MSTRpay is not being built from a boardroom. It is being built from the street. In The Gambia and Senegal, company executives are physically present on the ground, conducting direct market due diligence to understand real needs, real risks and real opportunities inside economies where financial exclusion is a daily reality.
From boardroom theory to street-level execution
There is a fundamental difference between designing fintech remotely and building it where the system is meant to operate.
MSTRpay has chosen direct execution.
In both The Gambia and Senegal, senior company representatives and executives are on location, engaging directly with local communities, informal businesses, institutions and everyday users. Their mandate is not ceremonial. It is operational and analytical: to perform real-world due diligence on how money moves, where it breaks down, and what structures are required to make digital finance work in practice.
This is not a pilot observed from afar.
It is hands-on market validation carried out by decision-makers.


Friendly people and enormous potential
Walking through Serrekunda or the outskirts of Dakar, one observation becomes immediately clear to anyone on the ground: people are open, welcoming and entrepreneurial — yet materially poor.
Average incomes fall far below Western poverty thresholds. Cash dominates daily transactions. The informal economy is not marginal; it is central. Most people work outside formal structures, without access to regulated financial services or reliable credit.
At the same time, smartphones are widespread. Mobile devices are already embedded in everyday life. What is missing is not technology, but financial infrastructure capable of turning that technology into productive economic tools.
Price structures further expose the imbalance. Local street markets are affordable and flexible, while supermarkets and imported goods are disproportionately expensive. Credit is typically available only through informal lenders on predatory terms.
This is not a lack of ambition.
It is a lack of infrastructure.
Executive-led due diligence in real markets
MSTRpay’s presence in The Gambia and Senegal is driven by company executives tasked with understanding conditions firsthand.
This includes:
- Direct observation of household and micro-business cash flows
- Meetings with informal traders and entrepreneurs
- Assessment of mobile usage versus financial access
- Evaluation of credit behaviour and debt risks
- Identification of income-generation bottlenecks
- Analysis of regulatory, cultural and operational constraints
This ground-level due diligence informs product design, rollout sequencing and risk management. Decisions are not based on assumptions or secondary reports, but on direct exposure to local economic realities.

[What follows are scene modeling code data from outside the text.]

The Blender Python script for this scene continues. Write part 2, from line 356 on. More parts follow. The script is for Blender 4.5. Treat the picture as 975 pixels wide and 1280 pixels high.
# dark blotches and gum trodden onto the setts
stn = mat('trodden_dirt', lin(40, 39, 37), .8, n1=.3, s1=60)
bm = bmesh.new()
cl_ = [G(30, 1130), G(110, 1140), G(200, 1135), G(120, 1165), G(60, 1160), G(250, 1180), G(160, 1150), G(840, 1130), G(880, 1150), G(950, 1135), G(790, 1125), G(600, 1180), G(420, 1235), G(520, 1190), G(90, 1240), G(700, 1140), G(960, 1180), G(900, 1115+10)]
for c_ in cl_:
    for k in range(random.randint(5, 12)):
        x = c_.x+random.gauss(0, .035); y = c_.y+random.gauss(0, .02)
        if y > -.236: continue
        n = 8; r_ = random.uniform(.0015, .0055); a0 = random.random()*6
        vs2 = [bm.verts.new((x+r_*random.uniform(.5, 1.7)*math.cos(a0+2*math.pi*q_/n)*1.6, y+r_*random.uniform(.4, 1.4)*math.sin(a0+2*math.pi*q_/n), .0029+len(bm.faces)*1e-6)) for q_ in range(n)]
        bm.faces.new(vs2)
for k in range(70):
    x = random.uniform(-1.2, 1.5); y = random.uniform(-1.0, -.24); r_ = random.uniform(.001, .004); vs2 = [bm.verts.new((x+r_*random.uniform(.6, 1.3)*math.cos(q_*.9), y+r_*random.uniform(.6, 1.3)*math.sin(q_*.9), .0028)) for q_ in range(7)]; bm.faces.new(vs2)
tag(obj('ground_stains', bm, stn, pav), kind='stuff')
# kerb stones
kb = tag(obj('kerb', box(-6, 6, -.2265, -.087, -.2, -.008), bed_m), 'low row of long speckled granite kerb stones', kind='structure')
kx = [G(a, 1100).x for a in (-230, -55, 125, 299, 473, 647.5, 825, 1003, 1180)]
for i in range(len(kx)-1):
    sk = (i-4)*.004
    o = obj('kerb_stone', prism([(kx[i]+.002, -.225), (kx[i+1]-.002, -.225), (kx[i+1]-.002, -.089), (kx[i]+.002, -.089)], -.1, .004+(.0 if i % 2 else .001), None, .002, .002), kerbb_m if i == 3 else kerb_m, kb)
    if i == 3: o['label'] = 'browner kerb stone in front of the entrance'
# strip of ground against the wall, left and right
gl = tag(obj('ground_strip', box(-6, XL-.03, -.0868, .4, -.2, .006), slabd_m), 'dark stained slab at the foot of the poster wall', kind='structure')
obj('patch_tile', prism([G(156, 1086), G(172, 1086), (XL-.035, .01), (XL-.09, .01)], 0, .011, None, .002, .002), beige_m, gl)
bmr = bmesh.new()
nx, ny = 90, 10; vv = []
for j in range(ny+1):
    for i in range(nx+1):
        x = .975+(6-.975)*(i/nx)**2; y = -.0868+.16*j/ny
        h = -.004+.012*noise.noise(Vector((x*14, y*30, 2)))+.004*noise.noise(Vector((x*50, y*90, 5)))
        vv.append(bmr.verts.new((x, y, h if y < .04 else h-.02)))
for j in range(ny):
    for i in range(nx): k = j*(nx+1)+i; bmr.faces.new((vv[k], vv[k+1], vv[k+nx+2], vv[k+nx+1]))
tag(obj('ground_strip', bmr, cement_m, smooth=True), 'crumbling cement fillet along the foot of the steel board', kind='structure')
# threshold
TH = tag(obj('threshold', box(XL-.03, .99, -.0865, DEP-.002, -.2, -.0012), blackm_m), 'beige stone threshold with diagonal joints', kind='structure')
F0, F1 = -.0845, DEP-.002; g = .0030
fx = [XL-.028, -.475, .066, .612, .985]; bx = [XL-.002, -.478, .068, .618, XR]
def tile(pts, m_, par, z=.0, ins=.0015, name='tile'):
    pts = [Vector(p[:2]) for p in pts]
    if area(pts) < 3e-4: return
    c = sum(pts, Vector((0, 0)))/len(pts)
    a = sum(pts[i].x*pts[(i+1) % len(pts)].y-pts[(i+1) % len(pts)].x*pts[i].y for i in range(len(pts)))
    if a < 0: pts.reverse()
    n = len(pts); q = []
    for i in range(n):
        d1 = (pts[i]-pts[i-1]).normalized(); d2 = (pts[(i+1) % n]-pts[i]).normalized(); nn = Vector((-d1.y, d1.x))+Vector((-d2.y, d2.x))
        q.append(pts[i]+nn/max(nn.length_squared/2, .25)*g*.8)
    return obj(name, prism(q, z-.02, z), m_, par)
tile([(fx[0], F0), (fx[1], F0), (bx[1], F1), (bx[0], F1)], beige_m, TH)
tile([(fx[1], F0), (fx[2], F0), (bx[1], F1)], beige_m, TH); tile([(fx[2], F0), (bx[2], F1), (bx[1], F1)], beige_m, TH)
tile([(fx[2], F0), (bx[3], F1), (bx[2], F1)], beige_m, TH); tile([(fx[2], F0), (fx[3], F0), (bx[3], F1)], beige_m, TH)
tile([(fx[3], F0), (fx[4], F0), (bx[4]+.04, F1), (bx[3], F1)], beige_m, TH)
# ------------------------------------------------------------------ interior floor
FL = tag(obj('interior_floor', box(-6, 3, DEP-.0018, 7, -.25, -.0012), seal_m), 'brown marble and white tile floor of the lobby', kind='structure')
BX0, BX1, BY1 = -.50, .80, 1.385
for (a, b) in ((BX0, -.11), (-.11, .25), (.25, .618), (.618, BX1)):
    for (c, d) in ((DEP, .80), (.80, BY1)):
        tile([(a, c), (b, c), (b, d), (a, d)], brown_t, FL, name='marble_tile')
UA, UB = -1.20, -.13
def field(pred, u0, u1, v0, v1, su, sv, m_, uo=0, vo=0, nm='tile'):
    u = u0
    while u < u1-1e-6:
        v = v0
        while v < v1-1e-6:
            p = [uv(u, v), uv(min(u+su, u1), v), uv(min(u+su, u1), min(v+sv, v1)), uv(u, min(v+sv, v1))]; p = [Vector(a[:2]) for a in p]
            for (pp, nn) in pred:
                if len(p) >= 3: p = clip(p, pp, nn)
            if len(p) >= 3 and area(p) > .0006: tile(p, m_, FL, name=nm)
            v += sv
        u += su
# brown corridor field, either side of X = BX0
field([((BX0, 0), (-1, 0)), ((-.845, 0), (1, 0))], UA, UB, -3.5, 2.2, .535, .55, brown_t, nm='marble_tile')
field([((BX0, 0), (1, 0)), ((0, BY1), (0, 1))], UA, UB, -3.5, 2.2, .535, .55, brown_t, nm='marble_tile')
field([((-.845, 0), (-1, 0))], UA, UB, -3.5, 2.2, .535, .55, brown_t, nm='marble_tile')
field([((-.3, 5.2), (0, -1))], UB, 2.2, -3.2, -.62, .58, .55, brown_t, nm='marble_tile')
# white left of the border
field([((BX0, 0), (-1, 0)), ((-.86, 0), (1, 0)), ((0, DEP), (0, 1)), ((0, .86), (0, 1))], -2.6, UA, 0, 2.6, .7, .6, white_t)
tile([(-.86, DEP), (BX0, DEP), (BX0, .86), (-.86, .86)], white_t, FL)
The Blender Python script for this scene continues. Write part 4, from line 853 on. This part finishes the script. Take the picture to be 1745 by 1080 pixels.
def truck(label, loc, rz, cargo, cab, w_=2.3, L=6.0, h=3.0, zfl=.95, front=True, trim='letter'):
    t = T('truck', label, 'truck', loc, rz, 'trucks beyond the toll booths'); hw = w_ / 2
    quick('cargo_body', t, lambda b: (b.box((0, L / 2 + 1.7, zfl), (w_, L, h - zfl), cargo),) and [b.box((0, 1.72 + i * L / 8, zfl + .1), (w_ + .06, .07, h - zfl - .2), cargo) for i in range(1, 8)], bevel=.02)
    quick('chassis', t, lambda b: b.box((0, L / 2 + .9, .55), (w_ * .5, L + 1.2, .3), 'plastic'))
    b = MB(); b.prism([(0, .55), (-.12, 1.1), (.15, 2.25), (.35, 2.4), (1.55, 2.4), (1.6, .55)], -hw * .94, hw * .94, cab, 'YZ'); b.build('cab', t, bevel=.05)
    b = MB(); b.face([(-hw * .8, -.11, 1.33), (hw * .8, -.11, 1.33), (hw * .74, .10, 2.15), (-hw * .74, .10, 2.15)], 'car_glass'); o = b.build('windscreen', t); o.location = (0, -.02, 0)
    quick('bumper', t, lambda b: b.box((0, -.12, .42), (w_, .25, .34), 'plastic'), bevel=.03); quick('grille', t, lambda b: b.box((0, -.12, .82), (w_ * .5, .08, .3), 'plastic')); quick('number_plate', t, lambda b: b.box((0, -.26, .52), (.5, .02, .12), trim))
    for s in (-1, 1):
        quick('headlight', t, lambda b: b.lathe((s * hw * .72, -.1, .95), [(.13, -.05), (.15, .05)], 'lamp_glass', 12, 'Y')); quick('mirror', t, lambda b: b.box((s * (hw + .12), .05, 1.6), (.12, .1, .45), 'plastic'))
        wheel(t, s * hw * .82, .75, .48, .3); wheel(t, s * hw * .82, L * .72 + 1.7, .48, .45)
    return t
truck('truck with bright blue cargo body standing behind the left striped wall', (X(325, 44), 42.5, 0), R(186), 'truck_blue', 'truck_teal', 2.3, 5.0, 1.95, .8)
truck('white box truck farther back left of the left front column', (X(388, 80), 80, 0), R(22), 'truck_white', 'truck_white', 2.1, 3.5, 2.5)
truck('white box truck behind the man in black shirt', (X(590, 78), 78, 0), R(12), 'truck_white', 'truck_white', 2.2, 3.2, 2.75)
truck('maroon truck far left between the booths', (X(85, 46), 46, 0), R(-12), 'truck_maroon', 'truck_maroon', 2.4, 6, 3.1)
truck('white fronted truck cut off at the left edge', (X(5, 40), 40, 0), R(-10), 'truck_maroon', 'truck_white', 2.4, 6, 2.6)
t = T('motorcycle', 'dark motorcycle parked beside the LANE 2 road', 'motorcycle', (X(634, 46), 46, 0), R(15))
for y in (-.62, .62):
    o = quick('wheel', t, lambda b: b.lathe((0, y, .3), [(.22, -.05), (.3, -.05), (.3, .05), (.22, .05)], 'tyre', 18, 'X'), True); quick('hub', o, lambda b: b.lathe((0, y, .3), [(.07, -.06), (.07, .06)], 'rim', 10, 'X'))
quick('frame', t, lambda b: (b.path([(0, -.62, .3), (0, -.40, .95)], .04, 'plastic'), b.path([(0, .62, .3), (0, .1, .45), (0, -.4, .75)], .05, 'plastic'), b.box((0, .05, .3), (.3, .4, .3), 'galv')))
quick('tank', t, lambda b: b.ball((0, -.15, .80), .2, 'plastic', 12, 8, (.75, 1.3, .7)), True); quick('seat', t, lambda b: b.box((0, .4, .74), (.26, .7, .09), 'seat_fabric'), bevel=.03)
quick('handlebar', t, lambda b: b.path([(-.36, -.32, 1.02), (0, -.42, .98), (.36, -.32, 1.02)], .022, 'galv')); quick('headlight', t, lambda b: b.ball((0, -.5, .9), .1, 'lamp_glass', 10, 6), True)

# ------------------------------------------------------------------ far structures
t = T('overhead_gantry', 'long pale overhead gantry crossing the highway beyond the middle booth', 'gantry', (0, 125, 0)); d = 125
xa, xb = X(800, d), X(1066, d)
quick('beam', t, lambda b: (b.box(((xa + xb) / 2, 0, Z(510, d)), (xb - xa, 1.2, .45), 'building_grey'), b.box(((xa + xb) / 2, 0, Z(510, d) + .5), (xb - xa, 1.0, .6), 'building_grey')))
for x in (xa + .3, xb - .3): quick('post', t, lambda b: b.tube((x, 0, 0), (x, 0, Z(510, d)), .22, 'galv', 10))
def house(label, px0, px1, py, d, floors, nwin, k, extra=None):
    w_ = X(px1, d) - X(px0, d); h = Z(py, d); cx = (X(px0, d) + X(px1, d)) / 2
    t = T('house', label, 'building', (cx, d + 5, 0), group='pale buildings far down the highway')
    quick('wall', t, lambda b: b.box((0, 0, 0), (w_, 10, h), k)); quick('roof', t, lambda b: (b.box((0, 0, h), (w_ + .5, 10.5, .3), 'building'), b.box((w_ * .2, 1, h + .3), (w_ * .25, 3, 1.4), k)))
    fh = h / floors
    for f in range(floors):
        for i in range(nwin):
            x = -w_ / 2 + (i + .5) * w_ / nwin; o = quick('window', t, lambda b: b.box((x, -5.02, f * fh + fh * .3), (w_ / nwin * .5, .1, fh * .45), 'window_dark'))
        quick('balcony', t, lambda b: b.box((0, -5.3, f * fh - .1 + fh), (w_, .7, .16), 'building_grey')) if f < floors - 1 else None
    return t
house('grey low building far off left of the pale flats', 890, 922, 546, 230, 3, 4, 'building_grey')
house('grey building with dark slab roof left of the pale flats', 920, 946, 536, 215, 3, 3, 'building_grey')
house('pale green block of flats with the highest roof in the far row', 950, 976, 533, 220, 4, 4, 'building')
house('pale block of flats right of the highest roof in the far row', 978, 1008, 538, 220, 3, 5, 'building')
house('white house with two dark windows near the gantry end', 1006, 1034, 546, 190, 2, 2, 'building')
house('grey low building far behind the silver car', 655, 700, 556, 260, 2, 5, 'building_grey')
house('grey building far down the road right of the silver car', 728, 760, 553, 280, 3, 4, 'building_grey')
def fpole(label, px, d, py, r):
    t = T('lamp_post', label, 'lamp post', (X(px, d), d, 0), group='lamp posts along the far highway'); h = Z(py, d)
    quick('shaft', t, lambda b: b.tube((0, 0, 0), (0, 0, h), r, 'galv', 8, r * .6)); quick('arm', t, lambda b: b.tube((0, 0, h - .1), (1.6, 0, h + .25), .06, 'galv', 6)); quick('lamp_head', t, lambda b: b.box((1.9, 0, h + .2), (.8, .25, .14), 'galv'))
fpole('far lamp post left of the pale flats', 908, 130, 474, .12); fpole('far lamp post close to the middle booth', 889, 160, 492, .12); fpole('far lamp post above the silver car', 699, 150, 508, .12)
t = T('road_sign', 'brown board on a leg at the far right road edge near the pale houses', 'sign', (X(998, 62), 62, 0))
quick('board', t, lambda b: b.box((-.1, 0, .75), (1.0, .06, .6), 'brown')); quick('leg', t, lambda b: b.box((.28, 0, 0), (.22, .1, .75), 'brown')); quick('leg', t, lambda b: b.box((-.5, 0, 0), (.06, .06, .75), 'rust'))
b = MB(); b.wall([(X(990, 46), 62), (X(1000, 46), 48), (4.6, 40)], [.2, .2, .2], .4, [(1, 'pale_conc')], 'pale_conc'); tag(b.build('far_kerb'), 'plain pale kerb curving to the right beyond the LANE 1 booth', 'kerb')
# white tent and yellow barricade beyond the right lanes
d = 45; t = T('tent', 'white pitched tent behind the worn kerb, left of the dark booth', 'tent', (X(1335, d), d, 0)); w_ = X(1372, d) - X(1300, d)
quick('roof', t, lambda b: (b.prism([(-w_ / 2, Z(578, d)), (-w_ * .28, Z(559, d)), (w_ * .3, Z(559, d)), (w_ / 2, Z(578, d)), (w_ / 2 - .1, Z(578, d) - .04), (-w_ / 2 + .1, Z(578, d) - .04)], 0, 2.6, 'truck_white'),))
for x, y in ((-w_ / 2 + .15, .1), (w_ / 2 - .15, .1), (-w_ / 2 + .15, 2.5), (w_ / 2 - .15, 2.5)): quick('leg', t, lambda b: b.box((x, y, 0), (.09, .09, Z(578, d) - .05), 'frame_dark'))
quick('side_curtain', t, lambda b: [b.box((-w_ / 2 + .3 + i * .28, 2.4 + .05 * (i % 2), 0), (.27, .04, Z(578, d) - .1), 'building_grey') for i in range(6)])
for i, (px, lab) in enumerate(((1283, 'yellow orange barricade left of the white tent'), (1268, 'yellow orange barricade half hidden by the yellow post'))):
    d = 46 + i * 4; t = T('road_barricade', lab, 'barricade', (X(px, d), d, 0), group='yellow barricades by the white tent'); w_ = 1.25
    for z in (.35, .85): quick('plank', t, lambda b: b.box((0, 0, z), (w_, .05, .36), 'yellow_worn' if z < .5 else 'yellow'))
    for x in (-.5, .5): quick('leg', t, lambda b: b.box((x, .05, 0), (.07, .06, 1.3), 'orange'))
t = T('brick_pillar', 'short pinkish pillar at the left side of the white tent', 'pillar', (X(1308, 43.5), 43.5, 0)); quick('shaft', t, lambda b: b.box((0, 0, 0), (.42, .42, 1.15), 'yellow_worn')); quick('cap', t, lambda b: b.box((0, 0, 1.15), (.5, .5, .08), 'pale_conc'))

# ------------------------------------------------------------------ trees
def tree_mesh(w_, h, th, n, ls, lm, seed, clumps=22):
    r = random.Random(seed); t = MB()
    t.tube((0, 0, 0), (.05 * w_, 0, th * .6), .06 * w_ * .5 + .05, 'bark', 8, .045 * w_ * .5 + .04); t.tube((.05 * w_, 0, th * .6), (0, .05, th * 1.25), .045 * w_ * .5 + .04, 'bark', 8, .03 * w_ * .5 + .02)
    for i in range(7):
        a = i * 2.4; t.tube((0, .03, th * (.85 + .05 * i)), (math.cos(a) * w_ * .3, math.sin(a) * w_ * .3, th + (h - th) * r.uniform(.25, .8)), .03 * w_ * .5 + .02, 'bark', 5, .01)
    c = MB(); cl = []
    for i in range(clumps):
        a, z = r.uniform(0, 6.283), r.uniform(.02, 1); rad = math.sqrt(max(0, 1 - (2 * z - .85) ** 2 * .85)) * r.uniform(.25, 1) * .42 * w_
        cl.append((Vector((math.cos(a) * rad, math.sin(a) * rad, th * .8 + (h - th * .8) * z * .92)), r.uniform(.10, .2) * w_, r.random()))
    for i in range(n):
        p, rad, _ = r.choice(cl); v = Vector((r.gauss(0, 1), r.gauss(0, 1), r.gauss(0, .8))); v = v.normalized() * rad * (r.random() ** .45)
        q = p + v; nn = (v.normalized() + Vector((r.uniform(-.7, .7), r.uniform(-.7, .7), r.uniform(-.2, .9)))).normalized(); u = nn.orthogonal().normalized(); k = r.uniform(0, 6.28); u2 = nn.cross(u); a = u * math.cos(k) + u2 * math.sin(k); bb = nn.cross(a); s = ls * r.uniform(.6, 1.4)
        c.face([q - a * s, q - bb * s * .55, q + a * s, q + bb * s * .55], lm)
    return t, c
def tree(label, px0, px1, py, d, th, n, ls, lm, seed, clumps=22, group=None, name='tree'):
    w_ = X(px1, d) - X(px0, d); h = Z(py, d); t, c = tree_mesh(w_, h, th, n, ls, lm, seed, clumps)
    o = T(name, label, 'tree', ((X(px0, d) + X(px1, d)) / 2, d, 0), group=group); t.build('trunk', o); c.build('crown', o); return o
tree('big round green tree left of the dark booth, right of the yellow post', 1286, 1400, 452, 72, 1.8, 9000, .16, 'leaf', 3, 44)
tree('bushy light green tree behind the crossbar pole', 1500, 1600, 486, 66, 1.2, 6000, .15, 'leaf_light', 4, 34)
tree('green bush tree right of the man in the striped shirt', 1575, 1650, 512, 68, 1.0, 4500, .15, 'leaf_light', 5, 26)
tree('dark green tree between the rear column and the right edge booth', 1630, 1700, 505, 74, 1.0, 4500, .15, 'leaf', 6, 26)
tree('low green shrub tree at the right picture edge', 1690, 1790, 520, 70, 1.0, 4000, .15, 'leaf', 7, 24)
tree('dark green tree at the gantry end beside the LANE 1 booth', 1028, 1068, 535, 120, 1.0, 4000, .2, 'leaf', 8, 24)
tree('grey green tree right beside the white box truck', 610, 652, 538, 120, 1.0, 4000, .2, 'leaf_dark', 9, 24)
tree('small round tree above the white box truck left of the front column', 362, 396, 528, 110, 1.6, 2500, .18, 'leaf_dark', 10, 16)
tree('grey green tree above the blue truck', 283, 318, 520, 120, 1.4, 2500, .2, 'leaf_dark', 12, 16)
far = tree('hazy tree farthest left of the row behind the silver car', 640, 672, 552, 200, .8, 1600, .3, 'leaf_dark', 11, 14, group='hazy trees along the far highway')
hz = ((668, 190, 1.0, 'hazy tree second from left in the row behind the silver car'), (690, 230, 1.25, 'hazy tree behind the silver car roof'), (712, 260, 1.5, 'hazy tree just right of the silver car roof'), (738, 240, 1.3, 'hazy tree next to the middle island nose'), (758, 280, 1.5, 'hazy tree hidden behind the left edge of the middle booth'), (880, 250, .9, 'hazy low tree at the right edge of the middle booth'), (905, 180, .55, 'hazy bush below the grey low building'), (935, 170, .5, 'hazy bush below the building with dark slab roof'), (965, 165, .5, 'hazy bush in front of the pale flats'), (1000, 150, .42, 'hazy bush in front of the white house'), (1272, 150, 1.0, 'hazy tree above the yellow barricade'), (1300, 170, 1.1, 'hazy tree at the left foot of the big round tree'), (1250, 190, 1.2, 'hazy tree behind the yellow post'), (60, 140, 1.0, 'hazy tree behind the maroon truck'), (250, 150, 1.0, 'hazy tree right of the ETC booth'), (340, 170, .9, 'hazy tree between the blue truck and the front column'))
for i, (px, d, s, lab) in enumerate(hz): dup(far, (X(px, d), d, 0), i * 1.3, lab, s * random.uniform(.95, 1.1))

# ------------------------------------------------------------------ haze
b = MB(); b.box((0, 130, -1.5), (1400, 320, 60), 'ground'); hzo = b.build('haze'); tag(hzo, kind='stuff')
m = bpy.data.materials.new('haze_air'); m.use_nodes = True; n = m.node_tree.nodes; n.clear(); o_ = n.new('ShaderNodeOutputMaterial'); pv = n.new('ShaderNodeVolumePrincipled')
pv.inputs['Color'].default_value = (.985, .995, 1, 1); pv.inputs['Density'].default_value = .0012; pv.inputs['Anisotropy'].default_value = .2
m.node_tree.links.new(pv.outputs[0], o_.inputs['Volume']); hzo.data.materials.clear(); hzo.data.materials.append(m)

Why MSTRpay is needed here — now
MSTRpay was not designed for overbanked societies competing on marginal user experience improvements.
It was designed for environments like The Gambia and Senegal.
Here, the need for digital finance is immediate and practical. People require secure ways to send and receive money. They need paths to earn income rather than accumulate debt. They need education that transforms a smartphone into a productive asset. And they need instalment models that are transparent and fair.
This is where MSTRearn and MSTRuniversity move from optional features to core infrastructure.
The model: Phone to skills, skills to income, income to instalments
The model implemented on the ground is deliberately simple and rigorously tested through executive oversight.
Access to smartphones is provided through controlled instalment programmes. Users are immediately onboarded into the MSTRpay ecosystem, including a digital wallet, earnings modules and a learning platform.
MSTRearn enables income generation through micro-tasks, digital services and online earning pathways adapted to local conditions. These are structured opportunities aligned with connectivity, skill availability and demand.
MSTRuniversity delivers applied education focused on execution: how to earn with a smartphone, how to manage money responsibly and how to build economic independence.
Crucially, instalments are paid only after income is demonstrably generated inside the platform. Payments are not required upfront and are not based on promises. They are linked directly to verified economic activity.
This reverses the traditional credit model and materially reduces user risk.
Not charity, not speculation — infrastructure
MSTRpay’s presence in West Africa is not aid-driven and not speculative.
It is the deliberate construction of financial infrastructure, informed by executive-led due diligence and built for environments the global financial system has historically neglected.
People in these markets are not seeking handouts. They are seeking opportunity, tools, fair rules and a legitimate chance to participate.
MSTRpay begins with what people already have and trust: the smartphone in their hand.
A reality check for investors and observers
From Europe or the United States, fintech often means loyalty programmes, lifestyle banking and marginal convenience.
From The Gambia and Senegal, fintech means food security, school fees, independence from informal lenders and dignity through earned income.
This is where MSTRpay operates.
Boots on the ground.
Executives in the field.
Inside the real economy.
Where impact is measured in lives — not clicks.